Task description →
From the entries below, copy exactly the lines from the one that contains "More parts follow." through the one that contains "0), 1.5, 2.8)", both included, and only those.

Dataset excerpts →
--------------------------------

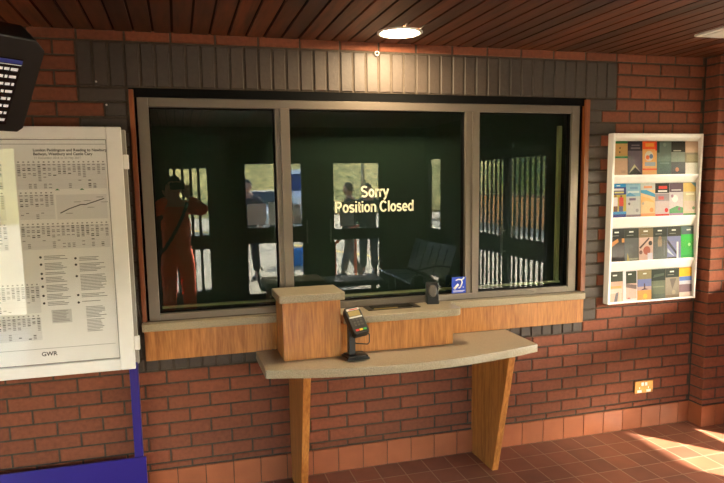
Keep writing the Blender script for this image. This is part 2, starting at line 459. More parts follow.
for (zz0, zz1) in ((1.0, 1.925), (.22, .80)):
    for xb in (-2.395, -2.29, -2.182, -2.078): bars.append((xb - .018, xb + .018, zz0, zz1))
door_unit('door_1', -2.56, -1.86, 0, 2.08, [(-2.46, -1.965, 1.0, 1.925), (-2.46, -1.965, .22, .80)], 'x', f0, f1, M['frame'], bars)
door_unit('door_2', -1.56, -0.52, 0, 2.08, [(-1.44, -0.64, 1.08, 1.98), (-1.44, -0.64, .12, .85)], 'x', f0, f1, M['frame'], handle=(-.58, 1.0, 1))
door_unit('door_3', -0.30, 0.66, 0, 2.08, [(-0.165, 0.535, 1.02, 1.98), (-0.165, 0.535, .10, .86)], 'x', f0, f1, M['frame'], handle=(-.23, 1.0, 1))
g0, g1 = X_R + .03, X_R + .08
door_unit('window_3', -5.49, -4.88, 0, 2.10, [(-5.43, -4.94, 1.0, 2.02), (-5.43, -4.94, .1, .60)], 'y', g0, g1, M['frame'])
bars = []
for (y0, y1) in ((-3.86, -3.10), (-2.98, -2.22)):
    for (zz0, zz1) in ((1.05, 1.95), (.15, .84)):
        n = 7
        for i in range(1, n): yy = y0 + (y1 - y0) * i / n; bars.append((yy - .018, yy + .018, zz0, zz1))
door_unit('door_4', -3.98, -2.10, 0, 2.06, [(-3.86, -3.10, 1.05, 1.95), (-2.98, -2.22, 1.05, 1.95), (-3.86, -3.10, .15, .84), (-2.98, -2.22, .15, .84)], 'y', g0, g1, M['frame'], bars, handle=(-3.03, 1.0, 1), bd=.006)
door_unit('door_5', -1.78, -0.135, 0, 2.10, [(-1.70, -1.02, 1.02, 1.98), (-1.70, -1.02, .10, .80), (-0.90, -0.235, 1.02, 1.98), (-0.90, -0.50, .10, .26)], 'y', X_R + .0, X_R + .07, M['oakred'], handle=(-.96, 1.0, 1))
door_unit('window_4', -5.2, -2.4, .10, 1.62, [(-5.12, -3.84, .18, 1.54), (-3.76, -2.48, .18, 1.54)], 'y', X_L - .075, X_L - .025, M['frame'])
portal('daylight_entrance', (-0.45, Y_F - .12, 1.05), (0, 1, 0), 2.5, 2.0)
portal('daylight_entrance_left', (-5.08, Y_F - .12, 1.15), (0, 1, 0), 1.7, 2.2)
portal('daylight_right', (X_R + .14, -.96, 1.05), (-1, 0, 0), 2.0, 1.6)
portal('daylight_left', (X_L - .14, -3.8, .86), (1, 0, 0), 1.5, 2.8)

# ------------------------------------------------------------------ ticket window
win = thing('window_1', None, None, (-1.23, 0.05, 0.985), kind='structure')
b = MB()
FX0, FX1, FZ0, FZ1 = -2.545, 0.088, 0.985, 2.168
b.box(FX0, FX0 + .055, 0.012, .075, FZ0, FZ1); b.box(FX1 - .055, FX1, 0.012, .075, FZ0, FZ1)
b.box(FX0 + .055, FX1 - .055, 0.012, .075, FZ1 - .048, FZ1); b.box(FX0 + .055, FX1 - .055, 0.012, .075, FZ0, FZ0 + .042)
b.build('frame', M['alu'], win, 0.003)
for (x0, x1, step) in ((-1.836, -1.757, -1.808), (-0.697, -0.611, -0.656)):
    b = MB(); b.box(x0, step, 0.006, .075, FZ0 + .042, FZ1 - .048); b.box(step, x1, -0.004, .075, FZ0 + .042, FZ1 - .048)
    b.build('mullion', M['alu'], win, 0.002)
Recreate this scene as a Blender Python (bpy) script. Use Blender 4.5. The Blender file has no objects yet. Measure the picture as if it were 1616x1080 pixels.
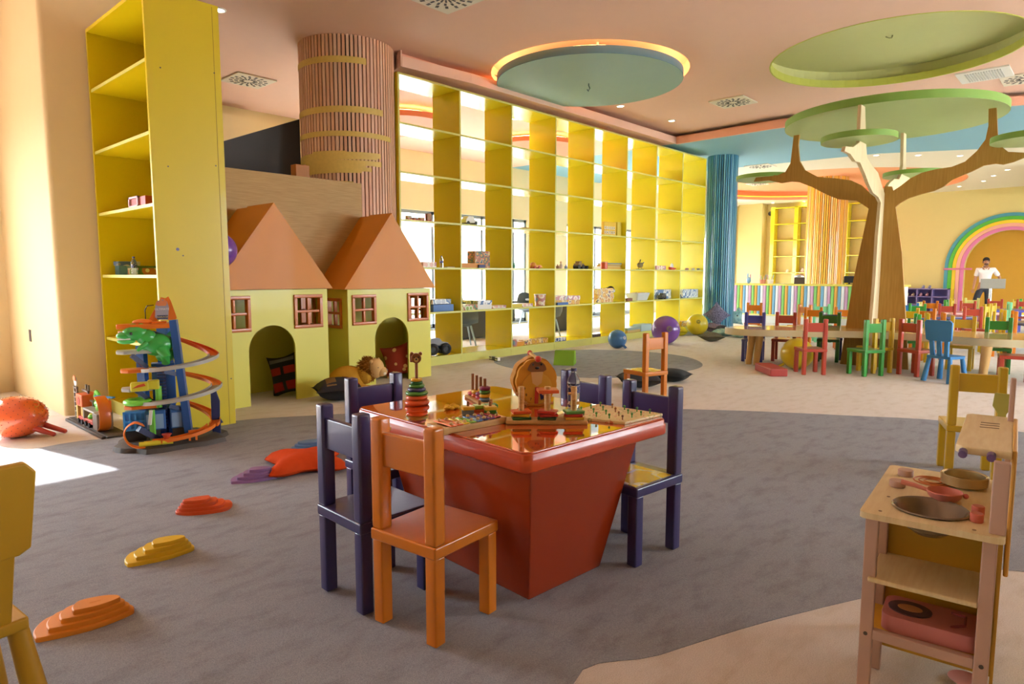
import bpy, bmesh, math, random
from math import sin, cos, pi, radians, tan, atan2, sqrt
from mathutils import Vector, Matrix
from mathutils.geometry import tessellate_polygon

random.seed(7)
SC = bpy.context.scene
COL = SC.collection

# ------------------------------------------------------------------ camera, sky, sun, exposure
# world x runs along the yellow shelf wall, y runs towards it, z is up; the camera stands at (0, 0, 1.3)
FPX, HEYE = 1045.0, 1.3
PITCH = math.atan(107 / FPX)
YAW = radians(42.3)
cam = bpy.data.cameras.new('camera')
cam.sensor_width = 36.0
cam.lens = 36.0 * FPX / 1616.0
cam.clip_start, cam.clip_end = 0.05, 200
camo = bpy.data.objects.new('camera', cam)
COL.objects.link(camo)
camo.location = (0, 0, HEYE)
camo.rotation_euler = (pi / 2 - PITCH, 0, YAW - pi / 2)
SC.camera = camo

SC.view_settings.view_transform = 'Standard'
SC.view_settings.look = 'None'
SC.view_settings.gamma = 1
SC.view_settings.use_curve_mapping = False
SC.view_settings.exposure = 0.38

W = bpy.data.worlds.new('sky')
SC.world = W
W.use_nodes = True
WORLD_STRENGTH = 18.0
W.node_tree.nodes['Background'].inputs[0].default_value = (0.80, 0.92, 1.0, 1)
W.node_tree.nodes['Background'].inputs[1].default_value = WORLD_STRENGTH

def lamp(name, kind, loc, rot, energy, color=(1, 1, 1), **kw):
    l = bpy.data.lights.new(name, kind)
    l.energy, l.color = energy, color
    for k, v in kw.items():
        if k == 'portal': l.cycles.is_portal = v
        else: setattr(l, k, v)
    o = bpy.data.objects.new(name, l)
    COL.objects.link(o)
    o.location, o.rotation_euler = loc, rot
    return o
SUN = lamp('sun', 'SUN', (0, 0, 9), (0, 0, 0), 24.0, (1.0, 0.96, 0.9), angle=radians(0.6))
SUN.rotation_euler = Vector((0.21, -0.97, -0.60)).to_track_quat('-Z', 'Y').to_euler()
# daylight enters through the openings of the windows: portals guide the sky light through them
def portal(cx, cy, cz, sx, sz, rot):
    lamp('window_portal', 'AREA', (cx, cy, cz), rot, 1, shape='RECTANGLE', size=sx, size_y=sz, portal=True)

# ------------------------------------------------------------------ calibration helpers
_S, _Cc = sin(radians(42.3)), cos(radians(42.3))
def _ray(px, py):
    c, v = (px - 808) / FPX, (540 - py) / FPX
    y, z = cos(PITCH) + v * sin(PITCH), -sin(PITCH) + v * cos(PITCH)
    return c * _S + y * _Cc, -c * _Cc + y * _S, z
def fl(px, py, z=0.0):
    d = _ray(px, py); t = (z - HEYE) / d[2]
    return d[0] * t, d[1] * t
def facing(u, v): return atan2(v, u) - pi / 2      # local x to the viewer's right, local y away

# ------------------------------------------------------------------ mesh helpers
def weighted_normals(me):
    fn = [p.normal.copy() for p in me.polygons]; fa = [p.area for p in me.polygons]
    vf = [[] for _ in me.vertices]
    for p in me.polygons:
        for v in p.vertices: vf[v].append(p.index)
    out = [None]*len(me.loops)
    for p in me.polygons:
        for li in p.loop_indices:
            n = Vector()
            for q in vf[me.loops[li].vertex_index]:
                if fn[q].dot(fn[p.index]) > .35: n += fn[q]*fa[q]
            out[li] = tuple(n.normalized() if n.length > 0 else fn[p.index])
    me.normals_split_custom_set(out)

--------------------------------

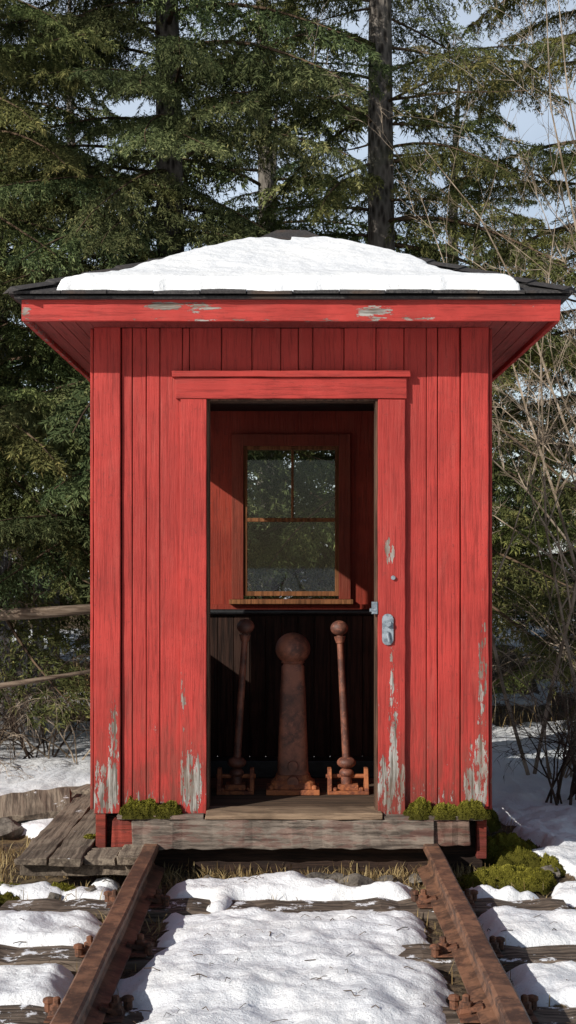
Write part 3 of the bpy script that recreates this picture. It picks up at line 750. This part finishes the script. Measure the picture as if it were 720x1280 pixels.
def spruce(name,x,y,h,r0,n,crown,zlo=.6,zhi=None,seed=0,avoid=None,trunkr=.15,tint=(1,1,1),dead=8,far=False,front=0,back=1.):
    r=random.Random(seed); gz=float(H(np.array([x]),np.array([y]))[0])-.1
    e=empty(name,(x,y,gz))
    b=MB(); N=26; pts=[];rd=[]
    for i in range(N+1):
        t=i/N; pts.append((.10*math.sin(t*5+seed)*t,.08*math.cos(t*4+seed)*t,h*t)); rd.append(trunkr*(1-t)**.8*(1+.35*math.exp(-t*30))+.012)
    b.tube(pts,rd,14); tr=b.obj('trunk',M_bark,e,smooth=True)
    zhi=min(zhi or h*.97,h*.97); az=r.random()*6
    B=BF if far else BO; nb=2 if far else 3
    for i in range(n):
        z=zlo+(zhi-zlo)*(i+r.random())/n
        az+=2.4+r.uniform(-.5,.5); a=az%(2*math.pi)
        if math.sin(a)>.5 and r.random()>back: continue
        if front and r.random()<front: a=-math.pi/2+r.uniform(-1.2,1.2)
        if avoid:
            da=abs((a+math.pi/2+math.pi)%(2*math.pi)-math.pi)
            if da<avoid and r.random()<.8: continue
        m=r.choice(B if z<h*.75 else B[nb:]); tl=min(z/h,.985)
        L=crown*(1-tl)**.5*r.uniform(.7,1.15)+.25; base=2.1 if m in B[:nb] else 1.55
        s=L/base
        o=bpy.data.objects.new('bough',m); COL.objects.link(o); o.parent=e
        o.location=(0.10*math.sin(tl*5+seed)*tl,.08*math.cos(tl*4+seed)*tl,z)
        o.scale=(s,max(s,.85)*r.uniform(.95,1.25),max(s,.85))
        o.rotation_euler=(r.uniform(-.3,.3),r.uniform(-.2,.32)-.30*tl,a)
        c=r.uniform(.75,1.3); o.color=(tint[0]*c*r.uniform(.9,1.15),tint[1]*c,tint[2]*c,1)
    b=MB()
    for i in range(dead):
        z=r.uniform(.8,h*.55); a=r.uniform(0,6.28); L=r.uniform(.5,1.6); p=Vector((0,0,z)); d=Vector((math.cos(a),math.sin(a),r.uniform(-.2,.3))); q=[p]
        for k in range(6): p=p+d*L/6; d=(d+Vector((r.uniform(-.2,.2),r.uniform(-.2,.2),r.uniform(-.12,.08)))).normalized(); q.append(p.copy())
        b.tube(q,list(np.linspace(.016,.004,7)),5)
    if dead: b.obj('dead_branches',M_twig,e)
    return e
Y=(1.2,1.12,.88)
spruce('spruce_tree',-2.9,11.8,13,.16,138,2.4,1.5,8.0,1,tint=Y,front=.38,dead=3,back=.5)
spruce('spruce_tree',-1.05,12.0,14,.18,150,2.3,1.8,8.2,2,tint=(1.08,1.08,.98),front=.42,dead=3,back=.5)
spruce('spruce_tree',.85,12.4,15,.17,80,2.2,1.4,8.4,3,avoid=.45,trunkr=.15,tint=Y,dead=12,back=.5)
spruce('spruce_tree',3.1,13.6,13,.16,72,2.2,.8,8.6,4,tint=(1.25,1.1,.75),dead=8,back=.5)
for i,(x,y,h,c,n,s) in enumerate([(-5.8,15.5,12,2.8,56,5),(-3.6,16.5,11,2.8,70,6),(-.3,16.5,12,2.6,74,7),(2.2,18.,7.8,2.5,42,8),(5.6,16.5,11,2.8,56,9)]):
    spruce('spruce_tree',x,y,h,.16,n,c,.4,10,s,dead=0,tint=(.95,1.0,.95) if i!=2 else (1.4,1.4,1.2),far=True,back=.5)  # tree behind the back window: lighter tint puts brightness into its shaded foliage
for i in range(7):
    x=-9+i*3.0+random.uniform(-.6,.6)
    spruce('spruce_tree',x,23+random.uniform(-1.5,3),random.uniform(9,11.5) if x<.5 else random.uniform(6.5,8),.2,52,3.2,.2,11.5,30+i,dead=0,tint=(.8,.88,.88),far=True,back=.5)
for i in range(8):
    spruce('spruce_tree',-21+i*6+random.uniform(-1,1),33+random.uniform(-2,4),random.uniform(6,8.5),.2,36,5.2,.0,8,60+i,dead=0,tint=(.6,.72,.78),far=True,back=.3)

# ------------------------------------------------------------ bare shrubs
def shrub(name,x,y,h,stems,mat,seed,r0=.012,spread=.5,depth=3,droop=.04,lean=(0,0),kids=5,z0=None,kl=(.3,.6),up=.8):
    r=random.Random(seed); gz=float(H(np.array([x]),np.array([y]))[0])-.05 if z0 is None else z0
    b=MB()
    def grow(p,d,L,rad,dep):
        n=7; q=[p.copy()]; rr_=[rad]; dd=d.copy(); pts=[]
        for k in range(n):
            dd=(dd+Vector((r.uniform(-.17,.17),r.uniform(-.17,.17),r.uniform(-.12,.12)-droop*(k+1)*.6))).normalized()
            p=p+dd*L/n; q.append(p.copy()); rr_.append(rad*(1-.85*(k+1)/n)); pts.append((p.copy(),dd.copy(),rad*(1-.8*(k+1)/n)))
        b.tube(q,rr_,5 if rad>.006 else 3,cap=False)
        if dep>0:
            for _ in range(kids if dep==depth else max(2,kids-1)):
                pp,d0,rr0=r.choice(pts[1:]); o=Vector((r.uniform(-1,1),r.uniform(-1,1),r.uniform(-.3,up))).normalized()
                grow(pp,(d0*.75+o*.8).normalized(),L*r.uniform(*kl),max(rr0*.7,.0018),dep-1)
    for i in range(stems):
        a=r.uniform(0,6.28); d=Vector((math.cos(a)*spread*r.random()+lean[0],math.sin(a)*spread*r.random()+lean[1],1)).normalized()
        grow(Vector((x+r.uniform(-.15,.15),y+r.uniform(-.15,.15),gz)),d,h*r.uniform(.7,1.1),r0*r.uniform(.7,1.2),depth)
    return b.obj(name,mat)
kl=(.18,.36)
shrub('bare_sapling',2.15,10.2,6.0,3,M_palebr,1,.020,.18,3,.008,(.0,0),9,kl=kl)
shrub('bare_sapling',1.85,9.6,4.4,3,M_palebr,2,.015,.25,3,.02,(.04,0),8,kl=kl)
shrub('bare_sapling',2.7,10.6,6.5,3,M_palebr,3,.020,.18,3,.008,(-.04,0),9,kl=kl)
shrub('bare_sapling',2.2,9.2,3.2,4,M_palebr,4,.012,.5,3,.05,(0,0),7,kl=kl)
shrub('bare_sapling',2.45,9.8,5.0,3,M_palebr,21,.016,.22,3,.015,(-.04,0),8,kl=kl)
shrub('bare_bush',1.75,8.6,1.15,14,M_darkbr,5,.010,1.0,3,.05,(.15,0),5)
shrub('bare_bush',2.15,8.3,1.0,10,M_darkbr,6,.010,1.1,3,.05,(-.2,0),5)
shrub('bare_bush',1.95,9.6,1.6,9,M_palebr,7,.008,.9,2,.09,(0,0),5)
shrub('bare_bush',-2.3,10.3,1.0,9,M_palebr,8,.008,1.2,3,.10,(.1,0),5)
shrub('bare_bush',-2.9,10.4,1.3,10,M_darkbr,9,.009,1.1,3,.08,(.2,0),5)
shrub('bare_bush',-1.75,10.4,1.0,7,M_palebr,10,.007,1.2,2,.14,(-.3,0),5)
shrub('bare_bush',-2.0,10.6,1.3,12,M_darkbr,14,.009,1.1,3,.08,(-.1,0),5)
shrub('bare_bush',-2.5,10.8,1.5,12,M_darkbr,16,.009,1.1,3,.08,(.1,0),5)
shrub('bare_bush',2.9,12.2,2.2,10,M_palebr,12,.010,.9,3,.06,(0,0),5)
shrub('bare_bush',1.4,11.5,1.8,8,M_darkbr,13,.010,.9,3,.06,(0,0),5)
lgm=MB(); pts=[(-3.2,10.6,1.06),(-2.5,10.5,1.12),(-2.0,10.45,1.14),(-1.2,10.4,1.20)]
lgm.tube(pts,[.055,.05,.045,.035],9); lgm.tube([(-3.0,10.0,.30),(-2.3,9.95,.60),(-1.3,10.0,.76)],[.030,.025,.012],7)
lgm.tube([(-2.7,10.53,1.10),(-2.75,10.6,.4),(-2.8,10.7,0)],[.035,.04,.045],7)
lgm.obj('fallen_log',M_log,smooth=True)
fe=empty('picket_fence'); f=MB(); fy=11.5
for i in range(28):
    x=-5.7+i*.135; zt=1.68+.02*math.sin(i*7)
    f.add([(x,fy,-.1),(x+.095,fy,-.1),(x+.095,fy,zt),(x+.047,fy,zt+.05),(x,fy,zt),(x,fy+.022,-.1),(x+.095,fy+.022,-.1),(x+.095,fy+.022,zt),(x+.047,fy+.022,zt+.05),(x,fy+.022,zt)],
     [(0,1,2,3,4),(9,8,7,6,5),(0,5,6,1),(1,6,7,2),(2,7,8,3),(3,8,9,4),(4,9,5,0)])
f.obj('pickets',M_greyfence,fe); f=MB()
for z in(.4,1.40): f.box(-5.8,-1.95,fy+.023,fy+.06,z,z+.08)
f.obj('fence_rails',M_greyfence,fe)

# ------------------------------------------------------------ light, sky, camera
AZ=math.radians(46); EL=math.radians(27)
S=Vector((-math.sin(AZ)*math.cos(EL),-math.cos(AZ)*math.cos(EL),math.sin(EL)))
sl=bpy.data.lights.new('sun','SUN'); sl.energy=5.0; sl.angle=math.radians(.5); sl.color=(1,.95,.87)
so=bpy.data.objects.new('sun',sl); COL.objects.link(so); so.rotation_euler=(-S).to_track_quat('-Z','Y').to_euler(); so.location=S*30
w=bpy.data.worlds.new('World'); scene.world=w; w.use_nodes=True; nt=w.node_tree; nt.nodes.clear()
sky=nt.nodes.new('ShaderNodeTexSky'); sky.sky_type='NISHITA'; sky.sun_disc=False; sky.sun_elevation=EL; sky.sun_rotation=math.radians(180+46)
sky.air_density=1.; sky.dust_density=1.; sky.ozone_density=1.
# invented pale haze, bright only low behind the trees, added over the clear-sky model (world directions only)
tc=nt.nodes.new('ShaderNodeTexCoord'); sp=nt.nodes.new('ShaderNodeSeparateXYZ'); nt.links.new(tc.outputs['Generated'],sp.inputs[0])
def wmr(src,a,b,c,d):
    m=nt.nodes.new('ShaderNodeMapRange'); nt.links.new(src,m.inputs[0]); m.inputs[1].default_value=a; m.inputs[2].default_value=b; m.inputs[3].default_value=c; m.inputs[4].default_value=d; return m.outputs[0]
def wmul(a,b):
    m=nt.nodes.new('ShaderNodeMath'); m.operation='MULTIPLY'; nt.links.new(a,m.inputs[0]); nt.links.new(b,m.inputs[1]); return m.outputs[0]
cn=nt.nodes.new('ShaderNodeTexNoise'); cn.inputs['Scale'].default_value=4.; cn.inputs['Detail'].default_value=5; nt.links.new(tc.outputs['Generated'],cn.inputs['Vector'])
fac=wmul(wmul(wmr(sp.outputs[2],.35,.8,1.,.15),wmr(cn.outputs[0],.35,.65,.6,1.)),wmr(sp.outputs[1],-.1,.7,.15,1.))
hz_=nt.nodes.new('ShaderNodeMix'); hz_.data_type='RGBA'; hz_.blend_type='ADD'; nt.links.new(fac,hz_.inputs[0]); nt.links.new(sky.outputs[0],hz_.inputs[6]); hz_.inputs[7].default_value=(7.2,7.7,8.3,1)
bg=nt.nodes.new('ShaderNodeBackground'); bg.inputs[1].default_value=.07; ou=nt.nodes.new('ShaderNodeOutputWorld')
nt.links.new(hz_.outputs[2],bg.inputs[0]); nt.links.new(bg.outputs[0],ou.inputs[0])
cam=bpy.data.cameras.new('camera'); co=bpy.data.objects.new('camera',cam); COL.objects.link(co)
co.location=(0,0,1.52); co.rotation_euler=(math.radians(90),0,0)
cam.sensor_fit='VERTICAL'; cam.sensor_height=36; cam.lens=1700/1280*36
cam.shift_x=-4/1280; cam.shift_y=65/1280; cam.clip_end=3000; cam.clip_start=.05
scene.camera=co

--------------------------------

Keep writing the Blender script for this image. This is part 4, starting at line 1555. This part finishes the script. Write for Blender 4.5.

--------------------------------

Full output →
Keep writing the Blender script for this image. This is part 2, starting at line 459. More parts follow.
for (zz0, zz1) in ((1.0, 1.925), (.22, .80)):
    for xb in (-2.395, -2.29, -2.182, -2.078): bars.append((xb - .018, xb + .018, zz0, zz1))
door_unit('door_1', -2.56, -1.86, 0, 2.08, [(-2.46, -1.965, 1.0, 1.925), (-2.46, -1.965, .22, .80)], 'x', f0, f1, M['frame'], bars)
door_unit('door_2', -1.56, -0.52, 0, 2.08, [(-1.44, -0.64, 1.08, 1.98), (-1.44, -0.64, .12, .85)], 'x', f0, f1, M['frame'], handle=(-.58, 1.0, 1))
door_unit('door_3', -0.30, 0.66, 0, 2.08, [(-0.165, 0.535, 1.02, 1.98), (-0.165, 0.535, .10, .86)], 'x', f0, f1, M['frame'], handle=(-.23, 1.0, 1))
g0, g1 = X_R + .03, X_R + .08
door_unit('window_3', -5.49, -4.88, 0, 2.10, [(-5.43, -4.94, 1.0, 2.02), (-5.43, -4.94, .1, .60)], 'y', g0, g1, M['frame'])
bars = []
for (y0, y1) in ((-3.86, -3.10), (-2.98, -2.22)):
    for (zz0, zz1) in ((1.05, 1.95), (.15, .84)):
        n = 7
        for i in range(1, n): yy = y0 + (y1 - y0) * i / n; bars.append((yy - .018, yy + .018, zz0, zz1))
door_unit('door_4', -3.98, -2.10, 0, 2.06, [(-3.86, -3.10, 1.05, 1.95), (-2.98, -2.22, 1.05, 1.95), (-3.86, -3.10, .15, .84), (-2.98, -2.22, .15, .84)], 'y', g0, g1, M['frame'], bars, handle=(-3.03, 1.0, 1), bd=.006)
door_unit('door_5', -1.78, -0.135, 0, 2.10, [(-1.70, -1.02, 1.02, 1.98), (-1.70, -1.02, .10, .80), (-0.90, -0.235, 1.02, 1.98), (-0.90, -0.50, .10, .26)], 'y', X_R + .0, X_R + .07, M['oakred'], handle=(-.96, 1.0, 1))
door_unit('window_4', -5.2, -2.4, .10, 1.62, [(-5.12, -3.84, .18, 1.54), (-3.76, -2.48, .18, 1.54)], 'y', X_L - .075, X_L - .025, M['frame'])
portal('daylight_entrance', (-0.45, Y_F - .12, 1.05), (0, 1, 0), 2.5, 2.0)
portal('daylight_entrance_left', (-5.08, Y_F - .12, 1.15), (0, 1, 0), 1.7, 2.2)
portal('daylight_right', (X_R + .14, -.96, 1.05), (-1, 0, 0), 2.0, 1.6)
portal('daylight_left', (X_L - .14, -3.8, .86), (1, 0, 0), 1.5, 2.8)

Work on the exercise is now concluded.